Event

Photoville Features Work by Four Pulitzer Center-Supported Photographers

Photoville will run from September 13 to September 23 in Brooklyn Bridge Park.

Photoville will run from September 13 to September 23 in Brooklyn Bridge Park.

Thursday, September 13, 2018 - 04:00pm EDT to Sunday, September 23, 2018 - 09:00pm EDT (GMT -0400)
Under the Bridge in Brooklyn Bridge Park
334 Furman Street
Brooklyn, New York, NY 11201
United States
More Information

Photoville 2018 features the work of four Pulitzer Center-supported photographers during this year's events between September 13 and September 23. Once again, Pulitzer Center is curating its own exhibit while other partner organizations are highlighting the work of associated photographers.

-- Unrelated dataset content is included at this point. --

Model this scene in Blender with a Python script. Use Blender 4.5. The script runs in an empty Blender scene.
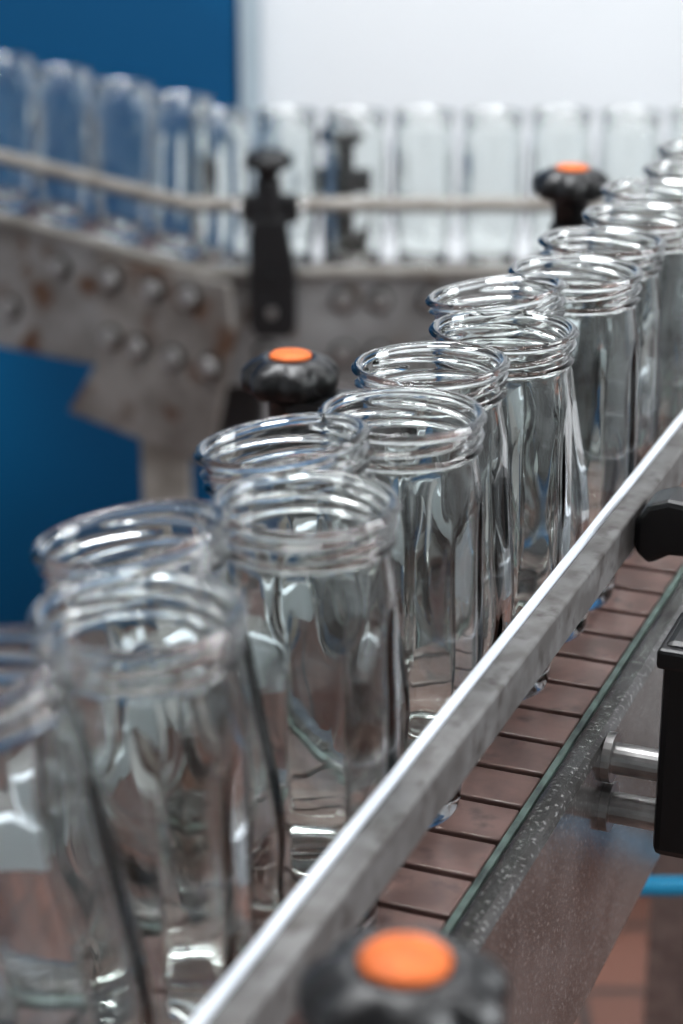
import bpy, bmesh, math
from mathutils import Matrix, Vector
from math import sin, cos, pi, radians, exp

scene = bpy.context.scene
try:
    scene.view_settings.view_transform = 'Standard'
except Exception:
    pass
BELT_Z = 1.05
CAM_Z = BELT_Z + .448
YAW = radians(21.9)
MF = Matrix.Translation((0, 0, BELT_Z)) @ Matrix.Rotation(-YAW, 4, 'Z')

# ------------------------------------------------------------------ materials
def new_mat(name):
    m = bpy.data.materials.new(name)
    m.use_nodes = True
    nt = m.node_tree
    return m, nt, nt.nodes["Principled BSDF"]

def plain(name, col, rough=0.5, metal=0.0, var=0.0, scale=30, bump=0.0, col2=None, det=6, contrast=(0.35, 0.65), spec=.5, dist=.002):
    m, nt, b = new_mat(name)
    b.inputs['Roughness'].default_value = rough
    b.inputs['Metallic'].default_value = metal
    b.inputs['Specular IOR Level'].default_value = spec
    tc = nt.nodes.new('ShaderNodeTexCoord')
    n = nt.nodes.new('ShaderNodeTexNoise')
    n.inputs['Scale'].default_value = scale
    n.inputs['Detail'].default_value = det
    nt.links.new(tc.outputs['Object'], n.inputs['Vector'])
    r = nt.nodes.new('ShaderNodeValToRGB')
    r.color_ramp.elements[0].position = contrast[0]
    r.color_ramp.elements[1].position = contrast[1]
    c2 = col2 if col2 else tuple(max(0, c * (1 - var)) for c in col)
    r.color_ramp.elements[0].color = (*c2, 1)
    r.color_ramp.elements[1].color = (*col, 1)
    nt.links.new(n.outputs['Fac'], r.inputs['Fac'])
    nt.links.new(r.outputs['Color'], b.inputs['Base Color'])
    if bump:
        bp = nt.nodes.new('ShaderNodeBump')
        bp.inputs['Strength'].default_value = bump
        bp.inputs['Distance'].default_value = dist
        nt.links.new(n.outputs['Fac'], bp.inputs['Height'])
        nt.links.new(bp.outputs['Normal'], b.inputs['Normal'])
    return m

def grimy(name, base, dark, rust, rough=.42, metal=.5, s1=9, s2=26, lo=.56, hi=.68, det=5):
    """scuffed metal with grime and rust patches (two noise layers)"""
    m = plain(name, base, rough, metal, col2=dark, scale=s1, bump=.08, contrast=(.38, .62))
    nt = m.node_tree; b = nt.nodes["Principled BSDF"]
    ramp = [n for n in nt.nodes if n.type == 'VALTORGB'][0]
    tc = [n for n in nt.nodes if n.type == 'TEX_COORD'][0]
    n2 = nt.nodes.new('ShaderNodeTexNoise'); n2.inputs['Scale'].default_value = s2; n2.inputs['Detail'].default_value = det
    nt.links.new(tc.outputs['Object'], n2.inputs['Vector'])
    r2 = nt.nodes.new('ShaderNodeValToRGB')
    r2.color_ramp.elements[0].position = lo; r2.color_ramp.elements[1].position = hi
    r2.color_ramp.elements[0].color = (0, 0, 0, 1); r2.color_ramp.elements[1].color = (1, 1, 1, 1)
    nt.links.new(n2.outputs['Fac'], r2.inputs['Fac'])
    mx = nt.nodes.new('ShaderNodeMix'); mx.data_type = 'RGBA'
    nt.links.new(r2.outputs['Color'], mx.inputs[0])
    nt.links.new(ramp.outputs['Color'], mx.inputs[6])
    mx.inputs[7].default_value = (*rust, 1)
    nt.links.new(mx.outputs[2], b.inputs['Base Color'])
    return m

M_GLASS, nt, b = new_mat("clear_glass")
b.inputs['Base Color'].default_value = (0.975, 0.998, 0.985, 1)
b.inputs['Roughness'].default_value = 0.0
b.inputs['IOR'].default_value = 1.52
b.inputs['Transmission Weight'].default_value = 1.0

M_WHITE = plain("white_painted_wall", (0.70, 0.715, 0.735), 0.7, var=0.06, scale=1.5, det=2)
M_BLUE = plain("blue_paint", (0.000, 0.135, 0.33), 0.6, col2=(.000, .055, .145), scale=.9, det=0, contrast=(.40, .60), spec=.2)
M_CEIL = plain("ceiling_paint", (0.6, 0.6, 0.6), 0.8, var=0.05, scale=2)
M_TRIM = plain("grey_trim", (0.34, 0.41, 0.46), 0.5, var=0.1, scale=10)
M_STEEL = plain("brushed_steel", (0.42, 0.41, 0.40), 0.32, 0.9, var=0.35, scale=60, bump=0.1)
M_CAB = plain("pale_grey_cabinet_paint", (0.66, 0.67, 0.68), 0.5, 0.0, var=0.12, scale=6)
M_RAILSTEEL = grimy("worn_rail_steel", (0.17, 0.167, 0.165), (.10, .094, .090), (.05, .042, .038), rough=.55, metal=.5, s1=60, s2=90, lo=.55, hi=.75)
M_FRAME = grimy("speckled_side_frame", (0.17, 0.163, 0.16), (.10, .094, .090), (.45, .44, .43), rough=.24, metal=.7, s1=30, s2=420, lo=.58, hi=.68, det=2)
M_BOLT = plain("zinc_bolt", (0.42, 0.41, 0.40), 0.3, 0.85, var=0.4, scale=80)
M_STAND = plain("zinc_standoff", (0.45, 0.44, 0.43), 0.3, 0.8, var=0.4, scale=80)
M_RUST = grimy("rusty_plate", (0.29, 0.285, 0.28), (.15, .137, .127), (.10, .048, .025), lo=.53, hi=.66)
M_JOINT = grimy("rusty_joint_plate", (0.27, 0.255, 0.24), (.145, .128, .116), (.10, .048, .025), s1=14, s2=20, lo=.53, hi=.66)
M_GREYPLATE = grimy("stained_grey_plate", (0.31, 0.31, 0.31), (.19, .186, .183), (.12, .09, .07))
M_BEIGE = plain("beige_wear_strip", (0.30, 0.285, 0.26), 0.5, 0.2, col2=(0.17, 0.15, 0.13), scale=25)
M_BLACK = plain("black_nylon", (0.005, 0.005, 0.006), 0.36, 0.0, var=0.4, scale=80, bump=0.05)
M_ORANGE = plain("orange_cap_plastic", (0.80, 0.17, 0.03), 0.6, var=0.35, scale=90, spec=.3)
M_PLWHITE = plain("white_polyethylene", (0.78, 0.83, 0.90), 0.5, var=0.08, scale=40)
M_BELT = grimy("belt_slat_plastic", (0.205, 0.122, 0.105), (.13, .076, .065), (.04, .024, .021), rough=.34, metal=0, s1=45, s2=60, lo=.58, hi=.75)
M_UNDER = plain("belt_underside", (0.008, 0.006, 0.006), 0.6, var=0.3, scale=30)
M_GREEN = plain("green_wear_strip", (0.16, 0.23, 0.20), 0.45, col2=(.04, .055, .05), scale=60)
M_PIPE = plain("blue_pipe_plastic", (0.01, 0.27, 0.50), 0.35, var=0.1, scale=20)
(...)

The Pulitzer Center exhibition, "Nowhere Left but Here," features the work of grantee photojournalist Shiho Fukada and her project focused on aging in Japan.  Japan’s population is aging at an unprecedented rate, and with this demographic change is coming an unexpected new problem: senior crime. 1 in 5 women in Japanese prisons is a senior. These women have mostly committed minor crimes like shoplifting because in prison they have the community and amenities that they so desperately want. In her photographs, Shiho Fukada explores these women’s lives and the choices loneliness has driven them to make.

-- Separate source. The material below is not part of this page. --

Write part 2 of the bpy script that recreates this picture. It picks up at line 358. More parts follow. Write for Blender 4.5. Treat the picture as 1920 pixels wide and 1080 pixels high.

CatchLight's exhibition is titled "Focal Points: Featuring the 2017 Catchlight Fellows" and includes the photographs taken by Tomas van Houtryve as part of his Catchlight Fellowship. He travelled along the pre-Mexican War Southern border and documented how it looks today using 19th-century photography methods. Then, he went to the current border and used surveillance technology to explore how photography has been weaponized in the modern era.

The Pulitzer Center and ArtWorks for Freedom's joint exhibition,"Invisible: Migrant Workers in Singapore," will be presenting the work of Pulitzer Center grantee Xyza Cruz Bacani. Last year she travelled to Singapore to document the struggles of Filipino domestic workers who left their homes because they thought that they would find economic opportunity abroad. Instead, they have been exploited and subjected to severe physical, emotional, and psychological abuse. 

Pulitzer Center grantee Ruddy Roye participates in the National Geographic program, “A Year Reflecting on Race and Diversity in America,” on Saturday, September 22, at 7:30 pm with several other photographers who contributed to the magazine's series of stories on race and diversity. Jennifer Pritheeva Samuel, photo editor at National Geographic magazine, will moderate the discussion. In their Pulitzer Center-supported project, Roye and Nina Robinson, a documentary photographer and educator based in Arkansas and New York, explored historically black universities and colleges across the country and considered what about these colleges is leading to a surge in applications and the lifelong loyalty of their alumnae.